Findings of Fact and Conclusions of Law
In its seventh issue, Key contends the trial court erred in failing to file findings of fact and conclusions of law. Key argues that it timely filed a request for findings of fact and conclusions of law and later a notice of past due findings and conclusions. Because the trial judge stepped down from the bench before responding, Key argues that it is unable to “effectively brief against the findings and conclusions that will now never come.” Key asserts that injury is presumed and remand for a new trial is warranted.
A request for findings of fact and conclusions of law must be filed within twenty days after the judgment is signed. Tex.R.Civ.P. 296. If none are filed by the court, the party making the request shall file a notice of past due findings of fact and conclusions of law within thirty days after filing the original request. Tex.R.Civ.P. 297.

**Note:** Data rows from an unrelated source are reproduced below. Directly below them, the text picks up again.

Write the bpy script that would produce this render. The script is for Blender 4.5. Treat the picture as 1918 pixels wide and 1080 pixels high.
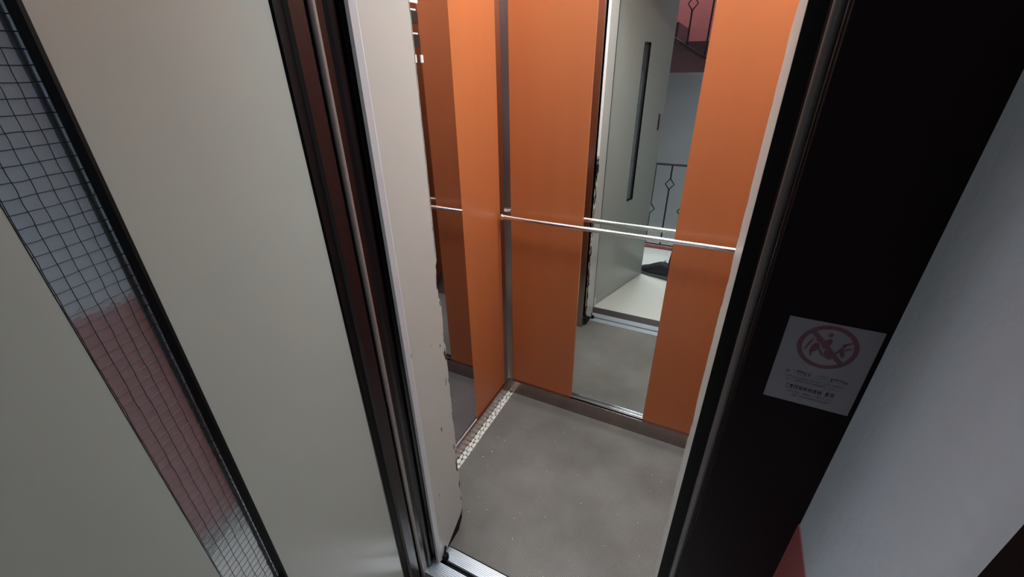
import bpy, bmesh, math, random
from mathutils import Vector, Matrix
random.seed(7)
for o in list(bpy.data.objects): bpy.data.objects.remove(o)
SC = bpy.context.scene
COL = SC.collection

# ------------------------------------------------------------------ camera
PITCH, YAW, ROLL, FPX = 4.81442395e-01, 4.66610037e-01, -1.45822361e-02, 7.80351011e+02
CAM_H = 1.45
def camera():
    cd = bpy.data.cameras.new('camera'); co = bpy.data.objects.new('camera', cd); COL.objects.link(co)
    f = Vector((-math.sin(YAW) * math.cos(PITCH), math.cos(YAW) * math.cos(PITCH), -math.sin(PITCH)))
    r = Vector((math.cos(YAW), math.sin(YAW), 0)); u = r.cross(f)
    r2 = r * math.cos(ROLL) + u * math.sin(ROLL); u2 = -r * math.sin(ROLL) + u * math.cos(ROLL)
    m = Matrix.Identity(4)
    for i in range(3):
        m[i][0] = r2[i]; m[i][1] = u2[i]; m[i][2] = -f[i]
    m[2][3] = CAM_H
    co.matrix_world = m
    cd.sensor_width = 36; cd.sensor_fit = 'HORIZONTAL'; cd.lens = 36 * FPX / 1918
    cd.clip_start = 0.01; cd.clip_end = 50
    SC.camera = co
camera()

# ------------------------------------------------------------------ world, exposure, area lights
w = bpy.data.worlds.new('world'); SC.world = w; w.use_nodes = True
w.node_tree.nodes['Background'].inputs[0].default_value = (.55, .65, .8, 1)
w.node_tree.nodes['Background'].inputs[1].default_value = .02
SC.view_settings.view_transform = 'Standard'; SC.view_settings.look = 'None'
SC.view_settings.exposure = 0; SC.view_settings.gamma = 1; SC.view_settings.use_curve_mapping = False
def area(name, loc, size, power, col, rot=(0, 0, 0), sy=None, spread=180):
    ld = bpy.data.lights.new(name, 'AREA'); ld.energy = power; ld.color = col
    ld.shape = 'RECTANGLE'; ld.size = size; ld.size_y = sy or size; ld.spread = math.radians(spread)
    lo = bpy.data.objects.new(name, ld); COL.objects.link(lo); lo.location = loc; lo.rotation_euler = rot
    return lo
COVE = (.75, .96, 1.07)
area('cabin_cove_light', (-.278, 1.425, 2.284), .86, 8.8, COVE, sy=.05)
area('cabin_cove_light_left', (-.725, 1.12, 2.284), .05, 3.6, COVE, sy=.50)
area('cabin_cove_light_right', (.170, 1.12, 2.284), .05, 8.0, COVE, sy=.50)
area('cabin_fill_light', (-.25, 1.02, 2.284), .24, 3.0, COVE, sy=.18)  # fill light added to lift the lower cabin surfaces
area('landing_lamp_light', (-.55, -.42, 2.47), .24, 5.5, (.76, .88, 1), spread=80)
area('stairwell_lamp_light', (-.5, -1.45, 3.3), .4, 29, (.84, .92, 1))

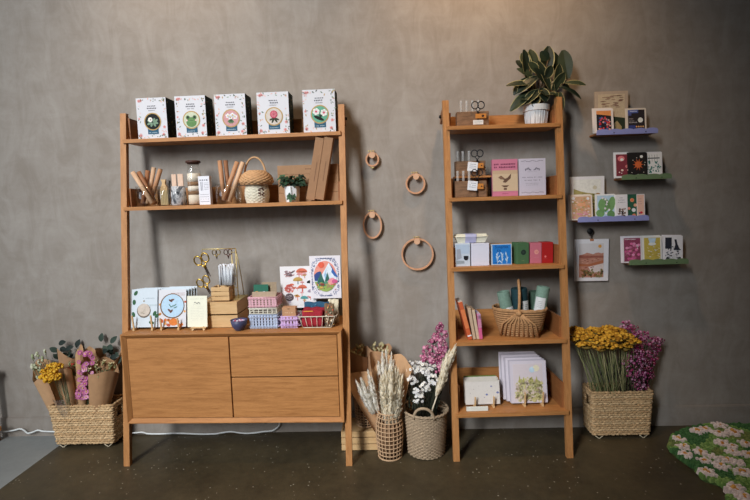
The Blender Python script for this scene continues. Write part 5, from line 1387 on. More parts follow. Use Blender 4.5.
def valley(F):
    inset(F, C(176, 156, 66), 0, .08); F.poly([(.30, .93), (.72, .93), (.60, .66), (.40, .66)], C(166, 190, 220), 1)
    F.circ(.50, .70, .20, C(206, 210, 214), 2, ry=.08)
    for k in range(40): F.l = 3; F.circ(random.uniform(.14, .86), random.uniform(.1, .6), .06, random.choice([C(190, 168, 80), C(206, 196, 150), C(160, 140, 60), C(200, 204, 200)]), ry=.02, rot=random.uniform(-.6, .6), n=8)
wcard(643.0, 662.2, 236.3, zD, .100, valley, 'yellow valley card with a pale blue sky, middle of the lowest ledge', 3, .10, .004, C(212, 208, 206, .6, .02), behind='yellow valley card on the lowest ledge', group='cards on the lowest ledge')
def inkc(F):
    inset(F, C(206, 204, 210, .6, .02), 0, .05); K = C(40, 42, 54)
    F.rect(.08, .5, .42, .93, K, 1)
    for k in range(60): F.l = 1+k % 2; F.circ(random.uniform(.1, .86), random.uniform(.12, .5)+(.2 if random.random() < .3 else 0), .045, random.choice([K, K, C(90, 94, 110), C(180, 180, 190)]), ry=.03, n=7, rot=k)
    F.poly([(.55, .86), (.66, .86), (.72, .66), (.86, .45), (.52, .45), (.6, .66)], K, 3); F.circ(.55, .2, .13, C(190, 190, 196), 4); F.circ(.2, .12, .09, K, 4); F.circ(.8, .12, .09, K, 4)
wcard(663.6, 682.8, 235.8, zD, .100, inkc, 'black and white ink drawing card tilted at the right of the lowest ledge', 3, .10, .004, C(206, 204, 210, .6, .02), rz=.03, behind='ink drawing card on the lowest ledge', group='cards on the lowest ledge')

# hanging art print with clip and hook
d = .022; q = on(WP, 574.4, 608.2, at(590, 281, -d).z, d); zt = at(590, 239.3, -d).z
h = zt-q.loc.z
def canyon(F):
    F.rect(.12, .08, .86, .90, C(196, 190, 190, .6, .02), 0)
    F.circ(.74, .83, .05, C(206, 146, 60), 1)
    F.poly([(.13, .62), (.2, .63), (.28, .65), (.36, .68), (.46, .66), (.54, .64), (.62, .67), (.7, .68), (.78, .66), (.85, .67), (.85, .09), (.13, .09)], C(176, 120, 100), 1)
    F.poly([(.13, .62), (.85, .60), (.85, .55), (.6, .56), (.3, .54), (.13, .56)], C(150, 84, 70), 2)
    F.poly([(.13, .42), (.4, .40), (.85, .50), (.85, .44), (.5, .36), (.13, .36)], C(170, 96, 62), 2)
    F.poly([(.40, .34), (.85, .42), (.85, .22), (.5, .2)], C(206, 186, 180), 2)
    for k in range(34): F.l = 3+k % 2; F.circ(random.uniform(.17, .81), random.uniform(.11, .28), .05, random.choice([C(96, 80, 44), C(126, 110, 66), C(60, 46, 34), C(140, 90, 50)]), ry=.03, n=7, rot=k)
    for k in range(18): F.l = 3; F.circ(random.uniform(.17, .81), random.uniform(.3, .6), .035, random.choice([C(150, 80, 60), C(190, 140, 120), C(130, 70, 56)]), ry=.012, n=7)
t = thing('art_print', 'desert canyon art print hanging from a small clip beside the narrow shelving unit', 'print', q.loc, 0)
m = MB(); m.box(-q.w/2, 0, 0, q.w/2, .006, h, C(206, 202, 206, .6, .02)); canyon(Face(m, q.w, h)); o = m.build('printed_board', t); t.rotation_euler = (-.02, .008, 0)
m = MB(); m.box(-.012, -.003, h-.012, .012, .009, h+.002, C(170, 110, 76), .001); m.tube([(-.004, .003, h), (-.004, .003, h+.026), (.004, .003, h+.026), (.004, .003, h)], .0014, STEEL, 6); m.build('clip', t)
P = at(590.4, 231.2, -.03)
m = MB(); m.M = Matrix.Translation((P.x, -.0002, P.z)) @ Matrix.Rotation(math.pi/2, 4, 'X')
m.lathe([(.008, 0), (.008, .02), (.019, .022), (.020, .028), (.017, .032), (0, .033)], BLACK, 20)
m.M = Matrix(); m.tube([(P.x, -.026, P.z-.012), (P.x, -.030, P.z-.024), (P.x, -.024, P.z-.030)], .003, BLACK, 6)
tag(m.build('wall_hook'), 'round black wall hook above the desert canyon print', 'hook')

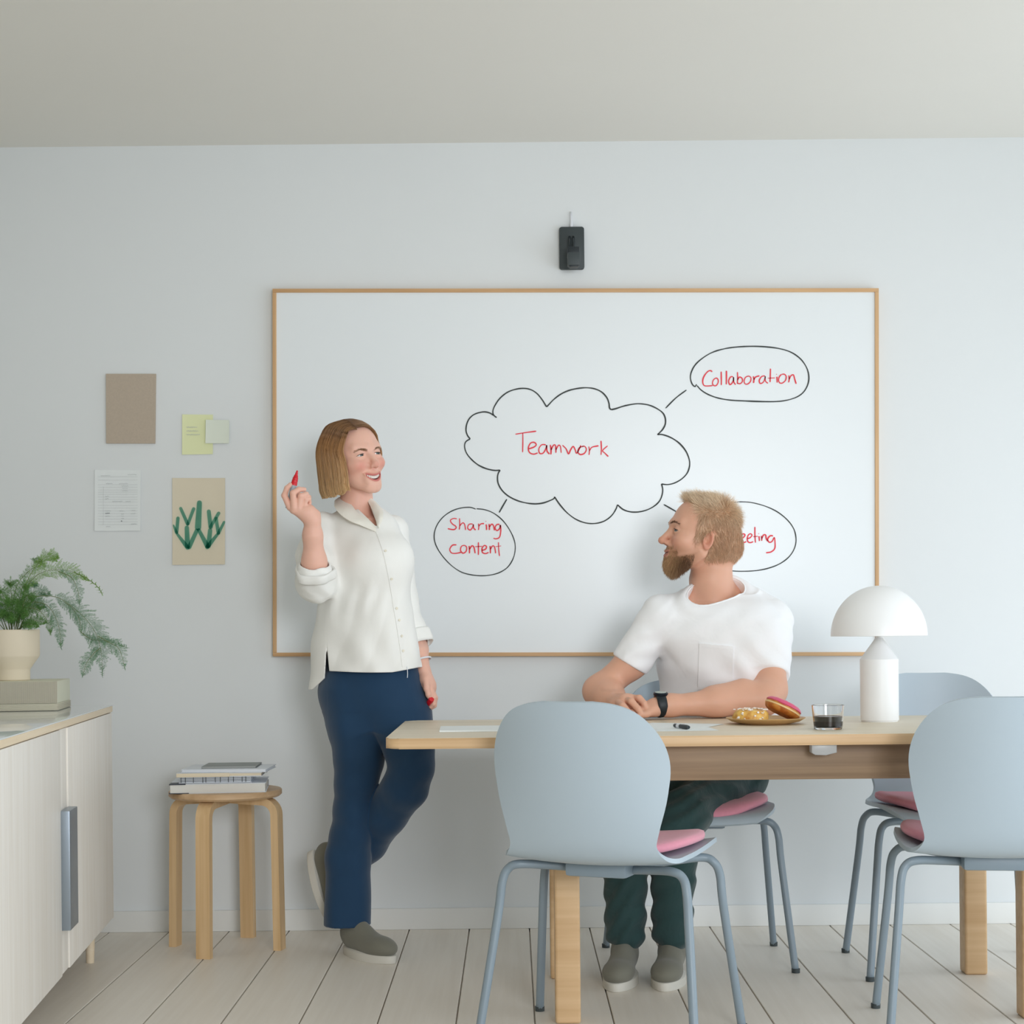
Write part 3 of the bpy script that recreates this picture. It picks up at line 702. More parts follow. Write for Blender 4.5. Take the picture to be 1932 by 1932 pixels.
a_sheet('paper_sheet', table_pt(1262, 1373), 4, 0.21, 0.30, TZ + 0.0003, 'white paper sheet behind the chair with the marker lying on it', M_paper)
a_sheet('paper_sheet', table_pt(1262, 1371.5), -26, 0.21, 0.297, TZ + 0.0009, 'white paper sheet laid askew over another sheet in front of the man', M_paper)
a_sheet('paper_pad', table_pt(926, 1376), 1.5, 0.27, 0.20, TZ + 0.0003, 'white paper pad at the left end of the table', M_paper, 0.004, 'paper pad')
pp = table_pt(1286, 1376)
pen = thing('marker_pen', (pp.x, pp.y, TZ + 0.0095), 'black marker pen lying on the paper sheets', 'marker', math.radians(-72))
MX = Matrix.Rotation(math.radians(90), 4, 'Y')
lathe('barrel', [(0, -0.062), (0.0065, -0.062), (0.0075, -0.058), (0.0078, 0.01), (0, 0.01)], M_dark2, pen, 24, MX)
lathe('cap', [(0, 0.011), (0.0082, 0.011), (0.0082, 0.045), (0.006, 0.062), (0, 0.063)], M_dark2, pen, 24, MX)
pen.scale = (0.72, 0.72, 0.72); pen.location.z = TZ + 0.0018 + 0.0082 * 0.72
lathe('label_band', [(0.0079, -0.035), (0.0081, -0.035), (0.0081, -0.01), (0.0079, -0.01)], M_cable, pen, 24, MX)

# ---- plate and pastries
M_plate = plain('mustard_stoneware', srgb(204, 164, 108), 0.45, 0.06, 60)
pD = 4.50; pl = P(1444.5, 1358, pD); kk = pD / F; PR = 74 * kk
plate = thing('plate', (pl.x, pD, TZ), 'shallow mustard stoneware plate carrying two pastries', 'plate')
lathe('dish', [(0, 0.0), (PR * 0.62, 0.0), (PR * 0.66, 0.002), (PR * 0.86, 0.007), (PR, 0.0155), (PR + 0.0005, 0.0175), (PR - 0.002, 0.0178), (PR * 0.84, 0.0098), (PR * 0.6, 0.0052), (0, 0.005)], M_plate, plate, 72)
M_dough = None
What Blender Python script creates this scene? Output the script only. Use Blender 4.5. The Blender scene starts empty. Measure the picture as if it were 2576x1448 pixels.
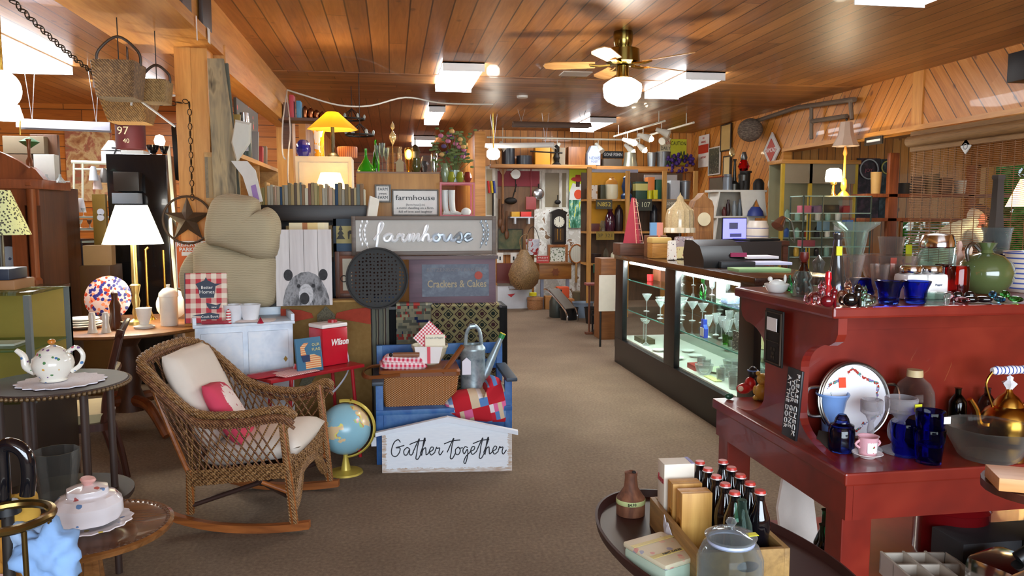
import bpy, bmesh, math, random
from mathutils import Vector, Matrix, Euler
PI=math.pi
R=math.radians
random.seed(7)
S=bpy.context.scene
COL=S.collection
# ---------------------------------------------------------------- camera
FPX,EYE=1930.0,1.5
TH=math.atan(183/FPX); PS=math.atan(303/FPX*math.cos(TH))
FW=Vector((math.sin(PS)*math.cos(TH),math.cos(PS)*math.cos(TH),-math.sin(TH)))
RT=Vector((math.cos(PS),-math.sin(PS),0)); UP=RT.cross(FW)
cd=bpy.data.cameras.new('camera'); cam=bpy.data.objects.new('camera',cd); COL.objects.link(cam)
cd.sensor_width=36; cd.lens=36*FPX/2576; cd.clip_start=.05; cd.clip_end=200
cam.matrix_world=Matrix(((RT.x,UP.x,-FW.x,0),(RT.y,UP.y,-FW.y,0),(RT.z,UP.z,-FW.z,EYE),(0,0,0,1)))
S.camera=cam
S.view_settings.view_transform='Standard'; S.view_settings.look='None'; S.view_settings.gamma=1
S.view_settings.use_curve_mapping=False
S.view_settings.exposure=1.25
# ---------------------------------------------------------------- world
w=bpy.data.worlds.new('world'); S.world=w; w.use_nodes=True
nt=w.node_tree; nt.nodes.clear()
bg=nt.nodes.new('ShaderNodeBackground'); wo=nt.nodes.new('ShaderNodeOutputWorld')
sky=nt.nodes.new('ShaderNodeTexSky'); sky.sky_type='HOSEK_WILKIE'; sky.turbidity=3; sky.sun_direction=(-.5,.6,.7)
nt.links.new(sky.outputs[0],bg.inputs[0]); nt.links.new(bg.outputs[0],wo.inputs[0]); bg.inputs[1].default_value=2.2
def area(name,loc,rot,sx,sy,power,col):
    l=bpy.data.lights.new(name,'AREA'); l.shape='RECTANGLE'; l.size=sx; l.size_y=sy; l.energy=power; l.color=col
    o=bpy.data.objects.new(name,l); COL.objects.link(o); o.location=loc; o.rotation_euler=rot; return o
def point(name,loc,power,col,r=.05):
    l=bpy.data.lights.new(name,'POINT'); l.energy=power; l.color=col; l.shadow_soft_size=r
    o=bpy.data.objects.new(name,l); COL.objects.link(o); o.location=loc; return o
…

The judgment was signed on December 21, 2012. Key’s request for findings of fact and conclusions of law was due on January 10, but filed on January 11, 2013. The notice of past due findings of fact and conclusions of law was due on February 11, [3] but filed on February 15, 2013. Thus, because Key’s request was not timely, the trial court was not required to file findings of fact and conclusions of law. See Williams v. Kaufman, 275 S.W.3d 637, 642 (Tex. App.-Beaumont 2009, no pet.). Furthermore, automatic reversal would not be warranted here even if Key’s requests had been timely. A trial court’s failure to file findings and conclusions is not harmful error if the record before the appellate court affirmatively shows that the complaining party suffered no injury. Cherne Indus., Inc. v. Magallanes, 763 S.W.2d 768, 772 (Tex. 1989). The error is harmful if it prevents an appellant from properly presenting a case to the appellate court. Tenery v. Tenery, 932 S.W.2d 29, 30 (Tex. 1996). Thus, an appellant is harmed if it must guess the reason or reasons the judge ruled against it. Holmes v. Williams, 355 S.W.3d 215, 222 (Tex. App.-Houston [1st Dist.] 2011, no pet.). On page 62 of its brief, Key asserts that it “is left without the ability to effectively brief against the findings and conclusions that will now never come.” However, this statement is not supported by argument. Key did not explain the significance of findings that the trial court did not make and how they relate to some issue on appeal. There is clearly ample evidence in the record showing the basis of the trial court’s ruling. Key’s brief adequately covered the issues in the case. We overrule Key’s seventh issue.
Conclusion
The trial court did not have jurisdiction to consider Key’s claims concerning the 2007 tax year. SCAD provided adequate notice as to what was being taxed and properly categorized the wells as an estate or interest in land. The trial court’s letter to the parties did not constitute a ruling on SCAD’s motion for partial summary judgment. The trial court did not err in admitting SCAD’s expert’s testimony, refusing to reduce the valuation of the wells, or by failing to file findings of fact and conclusions of law. Accordingly, we affirm the trial court’s judgment.
JUDGMENT
THIS CAUSE came to be heard on the oral arguments, appellate record and briefs filed herein, and the same being considered, it is the opinion of this court that there was no error in the judgment.
It is therefore ORDERED, ADJUDGED and DECREED that the judgment of the court below be in all things affirmed; all costs of this appeal are hereby assessed against Appellant, KEY ENERGY SERVICES, LLC, for which execution may issue; and that this decision be certified to the court below for observance.